Capitol Corner: Bringing Investment Certainty to Cutting Edge Research

If we are to increase American competitiveness and strengthen our economy for decades to come, a commitment to invest in cutting edge research is desperately needed. Recently, a bill was introduced in Congress that does just that while providing a long-term focus on innovation and progress.

Introduced by two Illinois members, Senate Majority Whip Dick Durbin and Congressman Bill Foster, the American Innovation Act would provide annual budget increases of five percent for cutting edge research at the National Science Foundation; the Department of Energy Office of Science; the Department of Defense Science and Technology Programs; the National Institute of Standards and Technology Scientific and Technical Research Services; and the National Aeronautics and Space Administration Science Directorate. This bill would provide budget certainty and steady, consistent investment that America’s top research agencies can depend on.

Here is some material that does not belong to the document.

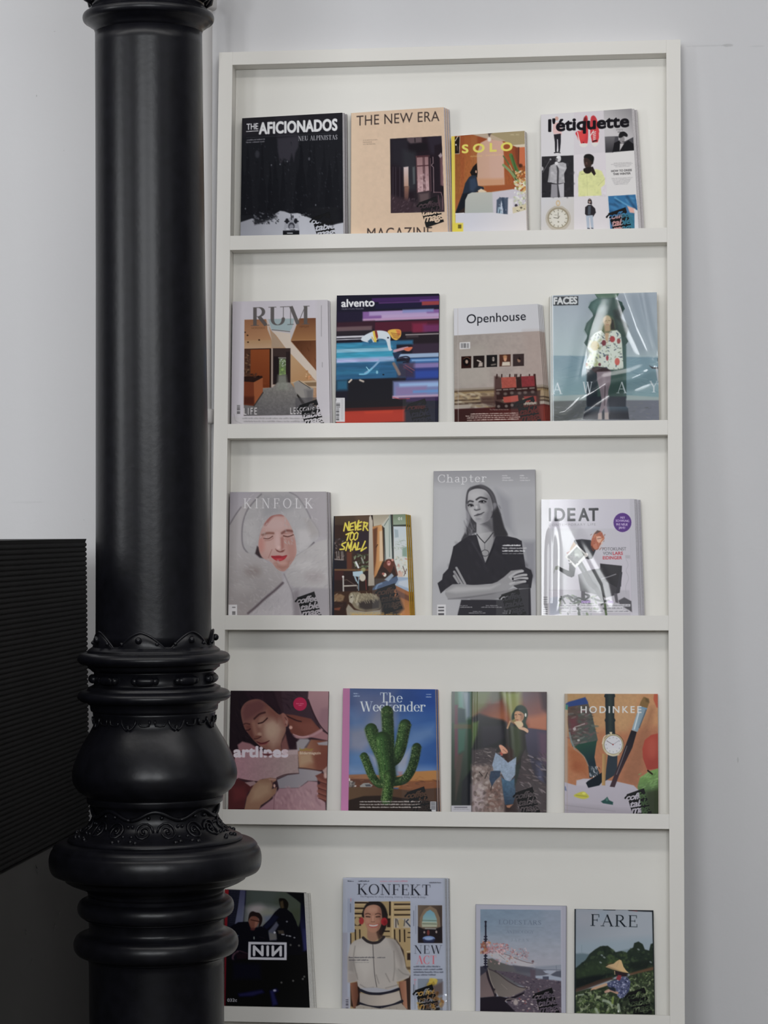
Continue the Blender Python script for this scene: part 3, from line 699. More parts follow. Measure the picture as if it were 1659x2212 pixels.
@cover
def sandstone():
    c = Cover(740, 220, 6.771, [(125, 165), (1480, 78), (1540, 1905), (118, 1925)], '#d2b69b'); sl = -.055
    c.nz(0, 0, 1659, 2100, .02, 60, 2)
    c.pg([(90, 100), (230, 100), (240, 2200), (90, 2200)], '#d6bc9f', 60, .6)
    c.ln([(122, 165), (116, 2100)], 8, '#4b3f38', 3, .8)
    c.tx('THE NEW ERA', 205, 352, 1212, 145, '#3f3331', -.058, -.012, 0, 1, 1.05)
    for i, t in enumerate(('A SCANDINAVIAN', 'MAGAZINE', 'ON INTERIORS')): c.tx(t, 300, 574+i*30, (214, 130, 182)[i], 17, '#6e5a4d', -.04, 0, 0, .75)
    Q = [(697, 545), (1448, 500), (1492, 1610), (707, 1630)]
    c.mask(Q, 1.2)
    c.pg(Q, '#221820')
    c.pg([(690, 520), (1000, 520), (980, 700), (900, 1000), (700, 900)], '#27242c', 60, .9)
    c.pg([(940, 500), (1160, 500), (1160, 600), (1000, 620), (950, 570)], '#5a4b4f', 14); c.ln([(1060, 540), (1062, 590)], 16, '#2b2428', 4)
    c.pg([(1230, 480), (1500, 480), (1500, 800), (1290, 760)], '#2c2530', 30)
    c.pg([(960, 620), (1230, 600), (1250, 700), (1060, 760), (1000, 900)], '#1b161c', 20)
    c.pg([(880, 700), (1060, 740), (1085, 800), (1085, 1300), (900, 1300)], '#2f2f35', 40, .9)
    for x in (740, 780, 840): c.ln([(x, 960), (x, 1400)], 14, '#3d343d', 6, .8)
    c.pg([(895, 960), (965, 950), (968, 1240), (900, 1240)], ('#c9b6b4', '#b08a76', 930, 960, 930, 1240), 8)
    c.pg([(905, 1240), (975, 1240), (960, 1480), (905, 1480)], ('#8d6452', '#4f3637', 930, 1240, 930, 1480), 12)
    c.pg([(1025, 960), (1060, 950), (1062, 1200), (1035, 1210)], '#5e6466', 12, .8)
    c.pg([(1082, 810), (1262, 790), (1275, 1300), (1100, 1330)], ('#8e6a6b', '#b99597', 1180, 800, 1180, 1250), 8)
    for x in (1178, 1196): c.ln([(x, 800), (x+12, 1310)], 12, '#4d3136', 4)
    for y in (800, 938): c.ln([(1085, y+6), (1265, y-6)], 16 if y > 900 else 26, '#4d2e33', 4)
    c.ln([(1082, 800), (1096, 1330)], 12, '#5c3c40', 4); c.ln([(1262, 790), (1280, 1310)], 18, '#3a262c', 4)
    c.dabs(1100, 1060, 1260, 1300, 40, ['#c8a9aa', '#7e5c5f', '#a98688'], (8, 24), 1.4, None, 3, .5, 5)
    c.ln([(1322, 810), (1326, 900), (1300, 930), (1330, 960), (1336, 1330)], 10, '#8b7479', 3); c.ln([(1285, 830), (1296, 1310)], 8, '#6b5055', 3)
    c.pg([(1345, 640), (1500, 600), (1500, 1320), (1350, 1320)], '#211820', 14)
    c.pg([(1420, 800), (1478, 780), (1488, 1240), (1432, 1220)], ('#4f353c', '#8c686b', 1420, 800, 1480, 800), 10)
    c.pg([(1400, 790), (1440, 745), (1462, 790), (1430, 825)], '#9c8b8f', 6)
    c.pg([(700, 1360), (900, 1420), (1100, 1480), (1500, 1400), (1500, 1640), (700, 1640)], '#3b2c33', 30)
    c.dabs(710, 1400, 1100, 1620, 70, ['#5a4850', '#4a3a42', '#2a2026', '#6d5a60'], (8, 26), 3, -50, 5, .6, 3)
    c.ln([(1335, 1325), (1440, 1325), (1462, 1400), (1465, 1580)], 8, '#8c6a70', 3); c.ln([(1400, 1370), (1420, 1560)], 8, '#6d4a52', 3)
    c.pg([(1110, 1340), (1270, 1320), (1280, 1480), (1130, 1520)], '#75605f', 30, .7)
    c.mask(None)
    c.tx('MAGAZINE', 362, 2010, 950, 160, '#3f3331', -.022, -.012, 0, 1, 1.02)
    return c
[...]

Too often research agencies are disrupted by budget uncertainties, which have an adverse impact on research initiatives and the sectors that rely on them. The American Innovation Act addresses this head on.

“If we want to spur job growth, improve national security, and develop the technologies of the future, then we must empower our federal research agencies. The American Innovation Act would provide the robust funding needed to ensure America leads the world in breakthrough discoveries,” said Senator Durbin. Congressman Foster echoed these sentiments, noting that past investments in science and technology have helped expand the economy and advance America’s national security. Foster notes that it's critical our scientists “have the resources they need to help ensure our nation remains at the forefront of research and innovation."

In a joint release, the lawmakers noted that American research and development funding has decreased from roughly twelve percent in the 1960’s to less than four percent today. Total nondefense research and development now accounts for less than two percent of federal spending. Meanwhile, China’s research intensity has increased sharply since the early 2000s, threatening to surpass the U.S. in government-backed research and development.

ASME is pleased to join other engineering and technology societies in endorsing this legislation.